- PROVIDED DATA:
■ ■ ■ ■ ■ ■ ■
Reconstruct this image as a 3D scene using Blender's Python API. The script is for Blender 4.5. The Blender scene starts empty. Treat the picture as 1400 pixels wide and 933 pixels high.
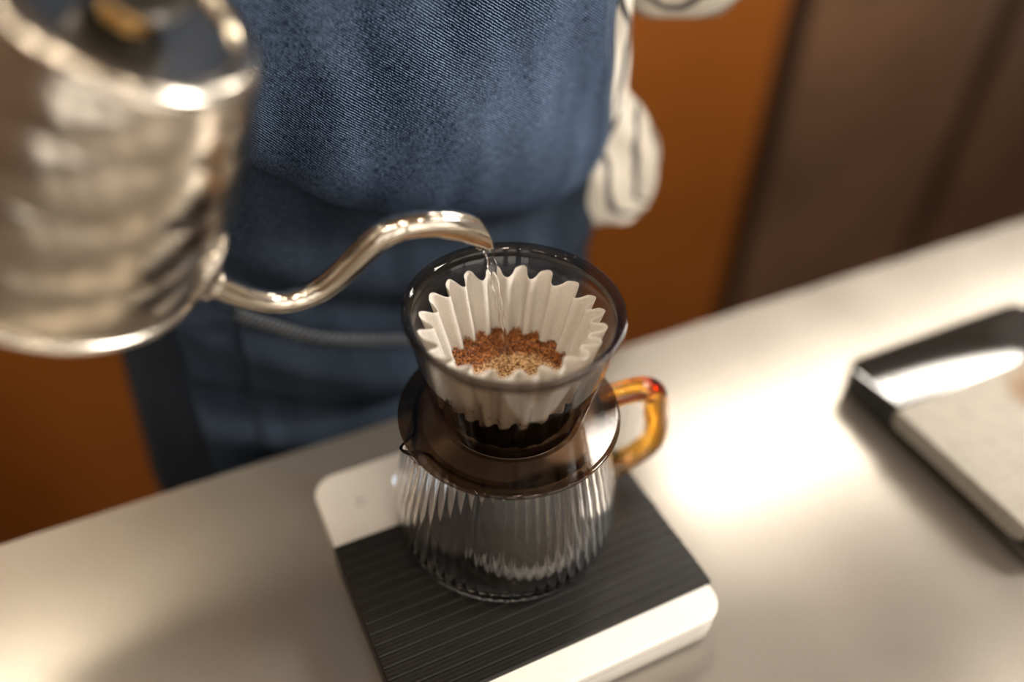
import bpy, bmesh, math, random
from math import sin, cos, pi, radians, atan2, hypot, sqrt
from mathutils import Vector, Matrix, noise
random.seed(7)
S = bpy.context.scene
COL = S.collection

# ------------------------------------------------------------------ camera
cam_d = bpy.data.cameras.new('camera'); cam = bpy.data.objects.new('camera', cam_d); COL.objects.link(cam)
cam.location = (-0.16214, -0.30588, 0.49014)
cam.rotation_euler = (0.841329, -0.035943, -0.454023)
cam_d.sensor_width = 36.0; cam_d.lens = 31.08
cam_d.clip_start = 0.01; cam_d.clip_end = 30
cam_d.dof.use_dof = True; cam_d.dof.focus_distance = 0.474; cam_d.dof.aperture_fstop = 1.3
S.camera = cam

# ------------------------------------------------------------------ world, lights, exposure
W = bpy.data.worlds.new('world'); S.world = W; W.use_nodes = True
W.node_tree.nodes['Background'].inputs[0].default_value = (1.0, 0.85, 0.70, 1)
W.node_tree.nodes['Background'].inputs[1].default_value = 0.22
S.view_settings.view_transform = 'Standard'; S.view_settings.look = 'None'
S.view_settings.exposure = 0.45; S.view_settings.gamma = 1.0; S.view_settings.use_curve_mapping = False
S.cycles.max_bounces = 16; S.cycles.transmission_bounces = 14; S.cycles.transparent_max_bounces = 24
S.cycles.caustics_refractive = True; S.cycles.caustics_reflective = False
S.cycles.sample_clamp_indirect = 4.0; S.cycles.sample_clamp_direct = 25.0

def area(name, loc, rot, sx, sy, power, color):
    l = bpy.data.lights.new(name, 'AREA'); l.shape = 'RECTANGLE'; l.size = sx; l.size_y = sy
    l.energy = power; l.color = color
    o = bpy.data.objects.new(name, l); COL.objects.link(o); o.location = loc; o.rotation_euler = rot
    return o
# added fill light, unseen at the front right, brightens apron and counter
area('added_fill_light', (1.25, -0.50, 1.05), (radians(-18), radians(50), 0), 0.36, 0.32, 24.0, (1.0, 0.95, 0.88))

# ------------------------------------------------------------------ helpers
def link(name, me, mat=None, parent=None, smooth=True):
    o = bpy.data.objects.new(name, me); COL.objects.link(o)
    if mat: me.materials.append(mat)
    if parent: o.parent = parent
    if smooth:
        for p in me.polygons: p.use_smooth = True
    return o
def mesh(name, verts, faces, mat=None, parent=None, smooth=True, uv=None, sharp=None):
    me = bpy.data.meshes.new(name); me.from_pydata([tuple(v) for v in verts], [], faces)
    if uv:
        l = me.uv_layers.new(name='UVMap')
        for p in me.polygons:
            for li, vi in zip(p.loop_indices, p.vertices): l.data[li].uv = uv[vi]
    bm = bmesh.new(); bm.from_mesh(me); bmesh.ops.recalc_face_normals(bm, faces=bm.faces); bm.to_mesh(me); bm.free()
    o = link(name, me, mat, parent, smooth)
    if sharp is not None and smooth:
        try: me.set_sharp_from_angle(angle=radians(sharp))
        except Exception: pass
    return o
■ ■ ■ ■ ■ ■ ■
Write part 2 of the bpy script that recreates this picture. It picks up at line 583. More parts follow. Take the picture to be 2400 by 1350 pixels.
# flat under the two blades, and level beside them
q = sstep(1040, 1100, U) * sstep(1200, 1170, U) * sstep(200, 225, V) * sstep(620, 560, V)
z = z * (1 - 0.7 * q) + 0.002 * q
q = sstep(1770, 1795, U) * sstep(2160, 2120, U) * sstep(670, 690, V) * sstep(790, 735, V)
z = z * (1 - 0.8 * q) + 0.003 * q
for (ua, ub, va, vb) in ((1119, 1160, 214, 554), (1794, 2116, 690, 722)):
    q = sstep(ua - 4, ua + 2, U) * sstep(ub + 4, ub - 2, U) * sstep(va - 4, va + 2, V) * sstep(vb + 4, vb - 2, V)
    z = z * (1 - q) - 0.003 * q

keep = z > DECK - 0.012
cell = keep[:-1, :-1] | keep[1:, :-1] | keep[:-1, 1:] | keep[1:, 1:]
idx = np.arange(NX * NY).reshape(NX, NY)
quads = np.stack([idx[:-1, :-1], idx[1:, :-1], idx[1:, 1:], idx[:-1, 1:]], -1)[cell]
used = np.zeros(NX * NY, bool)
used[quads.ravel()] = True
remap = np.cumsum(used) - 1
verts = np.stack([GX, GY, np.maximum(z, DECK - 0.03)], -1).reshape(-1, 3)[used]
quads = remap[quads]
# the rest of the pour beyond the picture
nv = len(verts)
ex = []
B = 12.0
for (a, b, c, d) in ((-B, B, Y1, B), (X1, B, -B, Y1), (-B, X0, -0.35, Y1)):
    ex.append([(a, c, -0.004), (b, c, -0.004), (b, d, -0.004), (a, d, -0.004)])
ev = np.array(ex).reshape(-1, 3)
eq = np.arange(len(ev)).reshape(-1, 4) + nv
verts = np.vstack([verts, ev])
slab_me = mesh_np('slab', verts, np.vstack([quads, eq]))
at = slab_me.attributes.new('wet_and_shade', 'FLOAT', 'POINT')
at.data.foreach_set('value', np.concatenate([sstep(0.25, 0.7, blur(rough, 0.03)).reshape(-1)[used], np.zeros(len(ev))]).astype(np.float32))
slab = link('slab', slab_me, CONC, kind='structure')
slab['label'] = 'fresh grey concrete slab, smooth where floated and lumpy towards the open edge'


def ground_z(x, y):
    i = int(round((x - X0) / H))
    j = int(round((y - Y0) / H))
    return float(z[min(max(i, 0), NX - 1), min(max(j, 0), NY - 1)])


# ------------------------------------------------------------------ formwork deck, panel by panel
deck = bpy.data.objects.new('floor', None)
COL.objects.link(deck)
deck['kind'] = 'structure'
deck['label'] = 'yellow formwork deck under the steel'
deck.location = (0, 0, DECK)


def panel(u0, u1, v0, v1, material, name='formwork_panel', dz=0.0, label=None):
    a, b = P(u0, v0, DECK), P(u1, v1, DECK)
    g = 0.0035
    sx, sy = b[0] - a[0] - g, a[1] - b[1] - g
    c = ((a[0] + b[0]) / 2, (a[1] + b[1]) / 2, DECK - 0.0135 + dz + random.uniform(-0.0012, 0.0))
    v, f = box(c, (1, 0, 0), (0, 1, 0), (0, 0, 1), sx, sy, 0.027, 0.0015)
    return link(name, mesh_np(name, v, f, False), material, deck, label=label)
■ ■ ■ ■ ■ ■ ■
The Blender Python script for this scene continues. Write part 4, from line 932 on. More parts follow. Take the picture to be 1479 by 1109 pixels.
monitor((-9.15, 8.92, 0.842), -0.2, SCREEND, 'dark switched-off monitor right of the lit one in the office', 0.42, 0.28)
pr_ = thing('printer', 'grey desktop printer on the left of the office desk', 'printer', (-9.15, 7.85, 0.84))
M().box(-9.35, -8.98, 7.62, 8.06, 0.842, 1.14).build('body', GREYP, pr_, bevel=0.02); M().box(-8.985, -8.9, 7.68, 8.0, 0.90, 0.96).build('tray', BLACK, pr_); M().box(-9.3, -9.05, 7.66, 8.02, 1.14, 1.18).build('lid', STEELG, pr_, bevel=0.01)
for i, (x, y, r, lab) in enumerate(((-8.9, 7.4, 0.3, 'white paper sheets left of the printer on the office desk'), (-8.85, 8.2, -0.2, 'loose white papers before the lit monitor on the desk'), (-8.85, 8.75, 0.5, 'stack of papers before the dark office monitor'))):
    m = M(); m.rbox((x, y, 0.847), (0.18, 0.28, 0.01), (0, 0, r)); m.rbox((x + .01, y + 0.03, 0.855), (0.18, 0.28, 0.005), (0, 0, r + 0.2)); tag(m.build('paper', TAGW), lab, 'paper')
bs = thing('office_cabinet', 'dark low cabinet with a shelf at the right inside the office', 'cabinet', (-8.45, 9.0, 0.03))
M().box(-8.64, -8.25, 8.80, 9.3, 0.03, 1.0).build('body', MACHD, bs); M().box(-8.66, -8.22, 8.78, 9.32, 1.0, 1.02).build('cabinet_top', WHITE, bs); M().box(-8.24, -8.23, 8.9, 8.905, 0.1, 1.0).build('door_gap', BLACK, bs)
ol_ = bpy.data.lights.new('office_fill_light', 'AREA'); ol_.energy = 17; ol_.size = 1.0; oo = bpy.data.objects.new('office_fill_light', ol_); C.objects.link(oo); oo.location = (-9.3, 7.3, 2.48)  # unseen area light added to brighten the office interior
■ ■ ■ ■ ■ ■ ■
- WHAT IS BEING ASKED: Identify the lines above with the word "Take". Copy them.

- CORRECT RESULT:
Write part 2 of the bpy script that recreates this picture. It picks up at line 583. More parts follow. Take the picture to be 2400 by 1350 pixels.
The Blender Python script for this scene continues. Write part 4, from line 932 on. More parts follow. Take the picture to be 1479 by 1109 pixels.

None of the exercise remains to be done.